The middle class is still waiting for Obama’s better bargain.

By the time we cast our votes in 2016, middle class Obama supporters may finally have figured out that they were handed a raw deal. False promises, misplaced blame, and partisan idealism do not create jobs or paychecks. Bad economic policy makes sure those paychecks will always be out of reach.

Last summer we were finally ready to start building the economy we need:

With new American revolutions in energy and technology and manufacturing and health care, we’re actually poised to reverse the forces that battered the middle class for so long, and start building an economy where everyone who works hard can get ahead.¹

Yesterday morning we were in the planning stage:

In the weeks ahead, I’ll keep talking about my plan to build a better bargain for the middle class.  Good jobs.  A good education.  A chance to buy a home, save, and retire.  And yes, the financial security of affordable health care.  And I’ll look for any willing partners who want to help.²

And three years from now as the curtain closes on the Obama presidency the middle class will still be waiting because promises, not results, are what brought out the vote.

Older workers don’t have much to be thankful for, either.

Should we be thankful that the economy has rendered older Americans obsolete? If White House propaganda writers had spent a little more time talking about what older workers can bring to the economy and a little less writing about why immigrants are our best bet we might have focused on what counts.

The White House had a scheme for putting unemployed older workers back on the job, but wage welfare never panned out:

States will also be empowered to implement wage insurance to help reemploy older workers and create programs that make it easier for unemployed workers to start their own businesses.³

Even if this idea had been more than a pipe dream, topping off diminished paychecks doesn’t give businesses a reason to hire any more than a government pamphlet telling an unemployed person how to start a business will produce an income. With periods of unemployment that more than tripled by 2011 and over one-third of jobless older workers searching for over a year,4 how many Americans will be sitting down to their holiday meals wondering whether next year’s feast will be courtesy of a food pantry or soup kitchen?

At least low wage earners are angry.

One group of workers has the good sense to not be thankful, but their thanklessness is for all the wrong reasons. The Department of Labor still insists that businesses should pay higher salaries to unskilled workers:

For this administration, raising the minimum wage is just one part of what the president has called the “unfinished business” of America. We need to see the FLSA and the minimum wage as part of a larger struggle to cut poverty and to address the challenge of income inequality. When our children and grandchildren are assessing our legacy 50 years from now, I don’t want them to say that we’ve fallen short on the urgent matter of keeping America’s fundamental promise of opportunity and upward mobility.5

How does paying more money for the same thing create growth and opportunity? It doesn’t, but it does allow the administration to take credit for another effort that will go nowhere despite the media’s eager coverage of fast food worker walkouts.

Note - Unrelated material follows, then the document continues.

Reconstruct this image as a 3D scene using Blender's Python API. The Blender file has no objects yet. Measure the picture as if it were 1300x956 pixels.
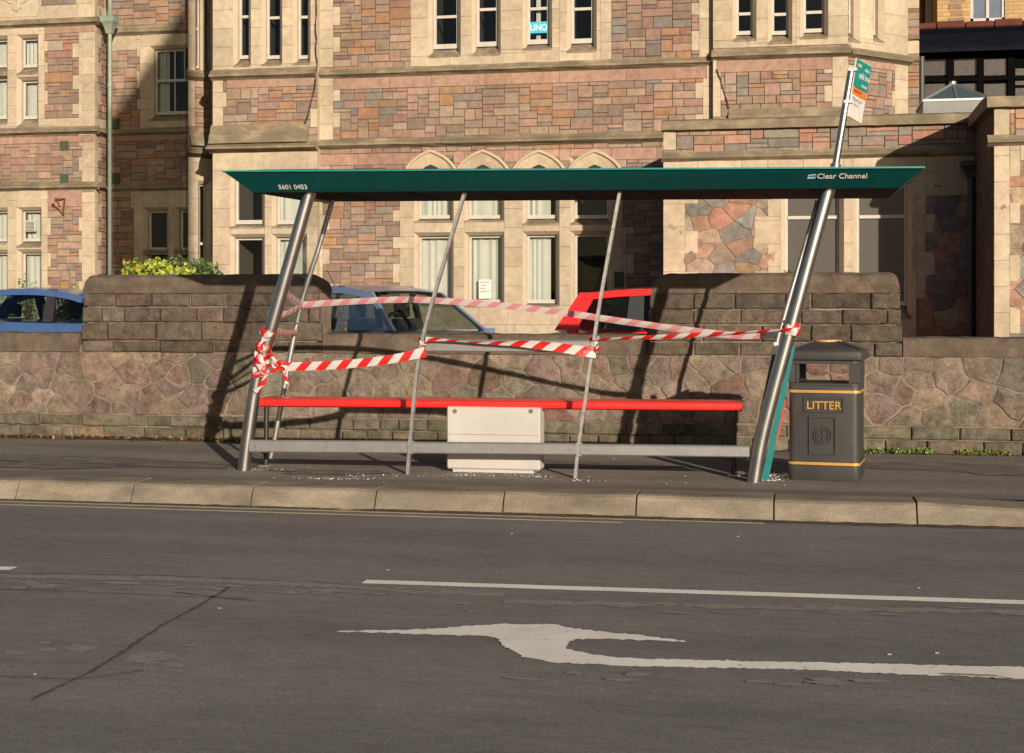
import bpy, math, random
from mathutils import Vector, noise
R=math.radians
rng=random.Random(7)
SC=bpy.context.scene
COL=bpy.context.collection
# ------------------------------------------------------------------ camera geometry (used to place things at real depths)
F=1800.0; TH=R(11.2); CT,ST=math.cos(TH),math.sin(TH); CH=1.52; HY=395.0
def ray(px,py=HY):
    u=(px-650)/F; v=(HY-py)/F
    return (-ST+u*CT, CT+u*ST, v)
def at(px,py,Y):
    r=ray(px,py); t=Y/r[1]; return Vector((r[0]*t,Y,CH+r[2]*t))
def gr(px,py,z=0.0):
    r=ray(px,py); t=(z-CH)/r[2]; return Vector((r[0]*t,r[1]*t,z))
def lin(h):
    h=h.lstrip('#'); o=[]
    for k in (0,2,4):
        c=int(h[k:k+2],16)/255; o.append(c/12.92 if c<=.04045 else ((c+.055)/1.055)**2.4)
    return tuple(o)
# ------------------------------------------------------------------ materials
def newmat(name):
    m=bpy.data.materials.new(name); m.use_nodes=True
    nt=m.node_tree; b=nt.nodes['Principled BSDF']; return m,nt,b
def N(nt,t,**k):
    n=nt.nodes.new(t)
    for a,v in k.items():
        if a in n.inputs: n.inputs[a].default_value=v
        else: setattr(n,a,v)
    return n
def noise_fac(nt,scale,detail=6,rough=.6,vec=None,stretch=None):
    tc=N(nt,'ShaderNodeTexCoord'); src=tc.outputs['Object']
    if stretch:
        mp=N(nt,'ShaderNodeMapping'); mp.inputs['Scale'].default_value=stretch; nt.links.new(src,mp.inputs['Vector']); src=mp.outputs['Vector']
    n=N(nt,'ShaderNodeTexNoise'); n.inputs['Scale'].default_value=scale; n.inputs['Detail'].default_value=detail; n.inputs['Roughness'].default_value=rough
    nt.links.new(src,n.inputs['Vector']); return n.outputs['Fac']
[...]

This holiday season, give thanks. Then be angry at Obama.

Don’t spend too much time being thankful. Your president doesn’t want you to. He wants you to be angry, as long as that anger isn’t directed at him. If you are a member of the middle class he wants you to feel abused and cheated. If you are an older American looking for work you can blame the GOP for not passing wage welfare, just in case you do get lucky and find a lower-paying job. If you are a low wage worker earning what businesses pay for having no skills, rest assured Obama has your back even though it won’t get you anything. If you make a lot of money then you probably have something to be thankful for. You should still be angry at Obama. Your wealth has become part of the reason everyone else has less.